By Helen F. Rice, Esq.
On January 9, the Supreme Court of Georgia issued a ruling in a divorce case (Shaw v. Shaw, No. S11F1586) that should not come as any great surprise – the husband and wife were ordered to divide assets held in a jointly titled investment account equally between the two of them. The twist in this case, however, was that the funds in the account were inherited by the husband from his mother. Georgia courts have consistently held that property inherited by one spouse during a marriage remains the separate property of the spouse who receives it. Why, then, would it be fair for the Court to order the parties to divide up an inheritance in their divorce?
In the Shaw case, the husband had established an investment account and deposited his inheritance into it. None of his other assets were added to or commingled with the inheritance, and the wife never made any deposits of her own funds into the account. However, from the outset, the husband set up the investment account in the name of both himself and his wife, to be held as joint tenants with right of survivorship. The Supreme Court found that the simple act of setting the account up as a joint account was sufficient evidence of the husband’s intent to transform his separate property into marital property, and therefore, to share it with his wife.
Similarly, when the husband inherited a piece of Florida real estate from his mother, he directed that it be deeded to both himself and his wife jointly. The Court again found that this action transformed the property into a marital asset, and as a result, the property was ordered to be divided between husband and wife equally in their divorce.

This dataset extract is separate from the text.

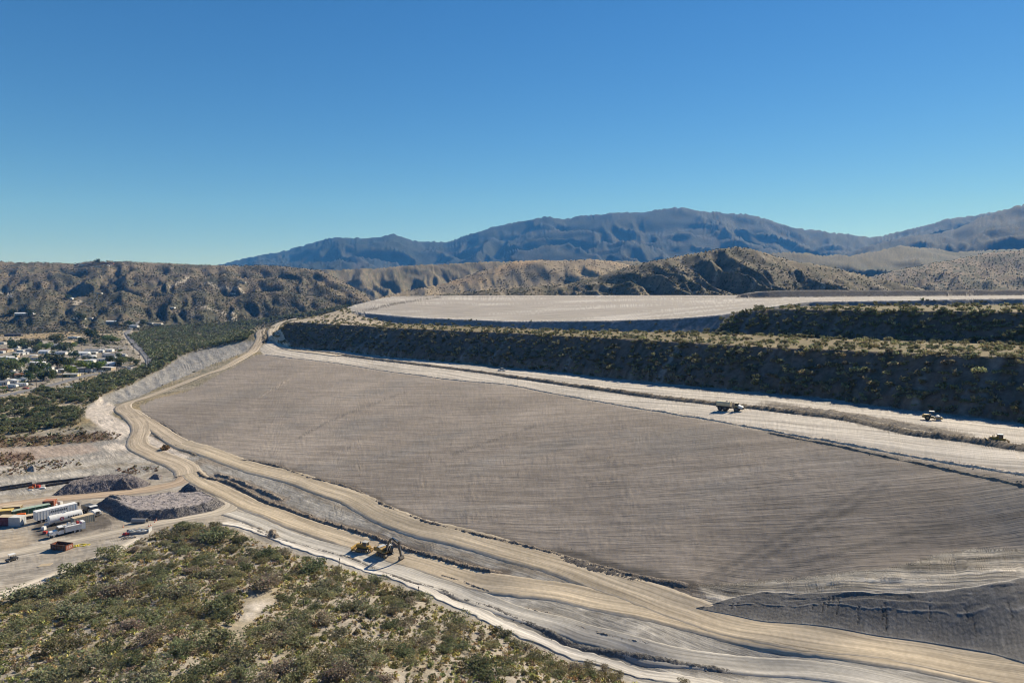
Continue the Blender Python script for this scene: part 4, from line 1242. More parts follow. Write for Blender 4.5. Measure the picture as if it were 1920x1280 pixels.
def stem_mesh(name, seed, n, rx, rz, thick):
    """several crooked stems from one foot"""
    r = np.random.default_rng(seed)
    V = []; Fc = []
    for i in range(n):
        a = r.uniform(0, 6.28)
        p0 = np.array([r.normal(0, 0.08) * rx, r.normal(0, 0.08) * rx, -0.3])
        p1 = np.array([math.cos(a) * rx * 0.22, math.sin(a) * rx * 0.22, rz * 0.35])
        p2 = np.array([math.cos(a + 0.4) * rx * 0.5, math.sin(a + 0.4) * rx * 0.5, rz * 0.72])
        b = len(V)
        for p, w in ((p0, 1.0), (p1, 0.7), (p2, 0.25)):
            for q in range(4):
                an = q * math.pi / 2
                V.append((p[0] + thick * w * math.cos(an), p[1] + thick * w * math.sin(an), p[2]))
        for s_ in range(2):
            for q in range(4):
                Fc.append((b + s_ * 4 + q, b + s_ * 4 + (q + 1) % 4, b + s_ * 4 + 4 + (q + 1) % 4, b + s_ * 4 + 4 + q))
    return mesh_from(name, np.array(V), np.array(Fc), M_WOOD)

def stuff_mesh(name, P, S, templ, colf, label=None):
    """many small plants joined in one mesh: P positions, S sizes, templ a list of (V, T, C)"""
    r = np.random.default_rng(len(P))
    VV = []; TT = []; CC = []; off = 0
    k = r.integers(0, len(templ), len(P)); an = r.uniform(0, 6.28, len(P))
    tint = colf(len(P), r)
    for j, (V, T, C) in enumerate(templ):
        q = np.nonzero(k == j)[0]
        if not len(q): continue
        ca, sa = np.cos(an[q]), np.sin(an[q])
        v = np.empty((len(q), len(V), 3))
        v[:, :, 0] = (V[None, :, 0] * ca[:, None] - V[None, :, 1] * sa[:, None]) * S[q][:, None] + P[q, 0][:, None]
        v[:, :, 1] = (V[None, :, 0] * sa[:, None] + V[None, :, 1] * ca[:, None]) * S[q][:, None] + P[q, 1][:, None]
        v[:, :, 2] = V[None, :, 2] * S[q][:, None] + P[q, 2][:, None]
        t = T[None] + (np.arange(len(q)) * len(V))[:, None, None] + off
        c = np.clip(C[None] * tint[q][:, None, :], 0.01, 0.8)
        VV.append(v.reshape(-1, 3)); TT.append(t.reshape(-1, 3)); CC.append(c.reshape(-1, 3))
        off += len(q) * len(V)
    me = mesh_from(name, np.concatenate(VV), np.concatenate(TT), M_STUFF, np.concatenate(CC), nv=3)
    o = obj(name, me)
    o['kind'] = 'stuff'
    return o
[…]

The lesson here is simple: if you don’t want to be potentially forced to divide your assets with your spouse someday, keep them separate and in your own name. Savvy couples who identify potential issues like this before they marry can execute a pre-nuptial agreement that will clarify their intent to keep separate property separate during the marriage and prevent a result like the Shaw ruling. If you don’t have a pre-nup, keeping your separate property in your own individual name is your best protection. There are estate planning tools you can use to ensure that your spouse receives the property at your death, if your marriage remains intact and that is your wish; or you can direct that your separate property is to be distributed to your children or other heirs at your death, allowing only marital property to pass to your spouse. When in doubt, consult an attorney. Asking questions in advance is always the best way to avoid problems and substantial legal expenses later – just ask Mr. Shaw!